--- BEGIN MATERIALS PROVIDED ---

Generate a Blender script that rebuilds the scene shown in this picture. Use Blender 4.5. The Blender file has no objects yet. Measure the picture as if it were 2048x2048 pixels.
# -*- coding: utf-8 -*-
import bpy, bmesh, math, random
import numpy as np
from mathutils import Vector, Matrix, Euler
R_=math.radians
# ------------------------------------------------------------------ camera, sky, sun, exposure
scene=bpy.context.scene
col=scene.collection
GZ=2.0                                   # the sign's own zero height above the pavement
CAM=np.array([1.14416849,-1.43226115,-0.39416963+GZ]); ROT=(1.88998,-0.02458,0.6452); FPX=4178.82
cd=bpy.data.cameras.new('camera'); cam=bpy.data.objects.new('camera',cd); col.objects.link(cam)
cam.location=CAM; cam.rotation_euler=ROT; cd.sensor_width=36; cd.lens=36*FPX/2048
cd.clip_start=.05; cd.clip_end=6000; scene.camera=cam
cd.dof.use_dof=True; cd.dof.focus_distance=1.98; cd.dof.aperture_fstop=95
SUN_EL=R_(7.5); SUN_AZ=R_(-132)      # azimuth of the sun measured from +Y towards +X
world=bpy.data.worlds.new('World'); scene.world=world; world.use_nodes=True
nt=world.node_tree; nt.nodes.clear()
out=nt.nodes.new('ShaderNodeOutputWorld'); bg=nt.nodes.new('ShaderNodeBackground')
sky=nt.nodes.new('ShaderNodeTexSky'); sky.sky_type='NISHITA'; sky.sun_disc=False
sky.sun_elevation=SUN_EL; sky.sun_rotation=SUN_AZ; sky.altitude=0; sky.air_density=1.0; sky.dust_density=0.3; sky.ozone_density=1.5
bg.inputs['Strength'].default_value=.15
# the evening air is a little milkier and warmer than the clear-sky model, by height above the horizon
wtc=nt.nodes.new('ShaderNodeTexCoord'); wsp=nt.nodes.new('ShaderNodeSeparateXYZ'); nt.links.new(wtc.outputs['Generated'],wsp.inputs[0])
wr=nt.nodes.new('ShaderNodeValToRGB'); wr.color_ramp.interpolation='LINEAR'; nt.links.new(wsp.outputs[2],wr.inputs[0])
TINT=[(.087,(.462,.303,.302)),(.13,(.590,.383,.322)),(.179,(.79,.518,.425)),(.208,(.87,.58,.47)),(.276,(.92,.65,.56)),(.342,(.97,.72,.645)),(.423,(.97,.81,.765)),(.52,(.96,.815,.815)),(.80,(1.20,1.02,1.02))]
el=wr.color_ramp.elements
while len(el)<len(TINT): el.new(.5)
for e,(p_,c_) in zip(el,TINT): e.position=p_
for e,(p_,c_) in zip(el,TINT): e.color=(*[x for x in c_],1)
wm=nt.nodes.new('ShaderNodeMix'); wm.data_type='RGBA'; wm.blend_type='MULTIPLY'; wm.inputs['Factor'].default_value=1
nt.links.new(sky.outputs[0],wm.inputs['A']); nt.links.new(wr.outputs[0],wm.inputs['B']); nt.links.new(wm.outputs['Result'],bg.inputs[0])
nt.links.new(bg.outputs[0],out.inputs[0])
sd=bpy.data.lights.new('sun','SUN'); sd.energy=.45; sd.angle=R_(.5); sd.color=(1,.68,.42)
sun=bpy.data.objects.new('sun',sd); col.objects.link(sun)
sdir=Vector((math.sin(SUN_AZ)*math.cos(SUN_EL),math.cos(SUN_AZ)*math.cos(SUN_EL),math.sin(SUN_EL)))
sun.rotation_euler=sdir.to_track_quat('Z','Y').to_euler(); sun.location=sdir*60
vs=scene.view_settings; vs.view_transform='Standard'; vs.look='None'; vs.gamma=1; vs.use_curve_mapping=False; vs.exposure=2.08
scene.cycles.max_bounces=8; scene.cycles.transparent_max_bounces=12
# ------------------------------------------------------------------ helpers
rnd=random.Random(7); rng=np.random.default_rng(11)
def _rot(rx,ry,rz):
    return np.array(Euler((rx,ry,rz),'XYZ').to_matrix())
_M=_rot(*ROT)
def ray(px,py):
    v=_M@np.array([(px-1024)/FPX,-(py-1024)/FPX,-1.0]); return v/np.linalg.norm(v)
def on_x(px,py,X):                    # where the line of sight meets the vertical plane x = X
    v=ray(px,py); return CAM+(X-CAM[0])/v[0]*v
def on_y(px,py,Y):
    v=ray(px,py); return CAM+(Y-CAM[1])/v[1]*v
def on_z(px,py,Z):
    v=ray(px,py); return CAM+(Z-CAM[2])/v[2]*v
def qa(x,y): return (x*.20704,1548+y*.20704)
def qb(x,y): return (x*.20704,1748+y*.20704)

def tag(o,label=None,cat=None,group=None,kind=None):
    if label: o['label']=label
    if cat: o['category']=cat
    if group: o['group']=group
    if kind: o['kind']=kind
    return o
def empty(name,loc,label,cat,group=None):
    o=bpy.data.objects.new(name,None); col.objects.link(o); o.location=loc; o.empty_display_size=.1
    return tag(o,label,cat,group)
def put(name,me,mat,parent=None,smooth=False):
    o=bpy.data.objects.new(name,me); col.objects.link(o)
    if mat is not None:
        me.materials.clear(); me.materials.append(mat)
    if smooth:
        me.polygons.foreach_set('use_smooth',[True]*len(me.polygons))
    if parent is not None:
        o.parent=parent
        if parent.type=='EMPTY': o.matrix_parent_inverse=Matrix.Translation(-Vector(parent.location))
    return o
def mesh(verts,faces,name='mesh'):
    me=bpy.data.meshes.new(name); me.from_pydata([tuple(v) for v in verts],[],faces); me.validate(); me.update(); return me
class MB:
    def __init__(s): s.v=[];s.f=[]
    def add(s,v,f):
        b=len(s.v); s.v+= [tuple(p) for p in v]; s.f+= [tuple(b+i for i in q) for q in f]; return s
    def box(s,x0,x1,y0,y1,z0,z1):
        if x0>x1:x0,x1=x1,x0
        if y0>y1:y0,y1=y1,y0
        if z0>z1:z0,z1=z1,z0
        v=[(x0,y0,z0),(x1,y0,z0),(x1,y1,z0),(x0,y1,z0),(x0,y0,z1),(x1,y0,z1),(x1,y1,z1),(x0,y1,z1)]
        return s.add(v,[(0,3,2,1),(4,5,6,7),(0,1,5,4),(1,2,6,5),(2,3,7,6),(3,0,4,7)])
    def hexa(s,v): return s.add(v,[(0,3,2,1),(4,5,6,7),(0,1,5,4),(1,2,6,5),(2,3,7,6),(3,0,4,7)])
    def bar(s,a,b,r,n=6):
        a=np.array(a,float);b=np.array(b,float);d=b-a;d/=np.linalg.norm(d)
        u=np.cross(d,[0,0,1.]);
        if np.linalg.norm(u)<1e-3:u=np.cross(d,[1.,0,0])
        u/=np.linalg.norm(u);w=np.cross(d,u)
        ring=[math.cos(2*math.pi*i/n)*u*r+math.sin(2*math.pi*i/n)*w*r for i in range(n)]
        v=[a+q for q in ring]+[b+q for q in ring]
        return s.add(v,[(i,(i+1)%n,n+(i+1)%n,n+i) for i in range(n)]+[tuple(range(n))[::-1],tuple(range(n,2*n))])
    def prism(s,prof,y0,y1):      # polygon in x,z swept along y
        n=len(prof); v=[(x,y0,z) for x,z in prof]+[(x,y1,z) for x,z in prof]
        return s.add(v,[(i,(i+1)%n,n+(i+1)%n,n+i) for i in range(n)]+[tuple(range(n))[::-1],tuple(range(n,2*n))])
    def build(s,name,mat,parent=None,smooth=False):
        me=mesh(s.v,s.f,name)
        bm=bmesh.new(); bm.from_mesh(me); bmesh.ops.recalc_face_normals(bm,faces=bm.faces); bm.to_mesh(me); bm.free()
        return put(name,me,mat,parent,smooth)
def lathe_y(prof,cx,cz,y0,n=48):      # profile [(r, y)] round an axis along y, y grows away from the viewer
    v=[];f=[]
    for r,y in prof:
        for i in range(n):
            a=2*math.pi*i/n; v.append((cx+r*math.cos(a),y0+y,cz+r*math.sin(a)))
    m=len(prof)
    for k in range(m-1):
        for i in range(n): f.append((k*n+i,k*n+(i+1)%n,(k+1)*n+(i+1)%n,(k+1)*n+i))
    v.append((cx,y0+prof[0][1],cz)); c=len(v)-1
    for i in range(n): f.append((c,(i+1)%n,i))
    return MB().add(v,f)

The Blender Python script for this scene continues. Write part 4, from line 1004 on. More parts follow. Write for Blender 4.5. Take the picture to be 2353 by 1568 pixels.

--- END MATERIALS PROVIDED ---

▶ **TASK INSTRUCTIONS**: Track down the lines that include the word "this" and copy them.

▶ **EXERCISE RESPONSE**:
Generate a Blender script that rebuilds the scene shown in this picture. Use Blender 4.5. The Blender file has no objects yet. Measure the picture as if it were 2048x2048 pixels.
The Blender Python script for this scene continues. Write part 4, from line 1004 on. More parts follow. Write for Blender 4.5. Take the picture to be 2353 by 1568 pixels.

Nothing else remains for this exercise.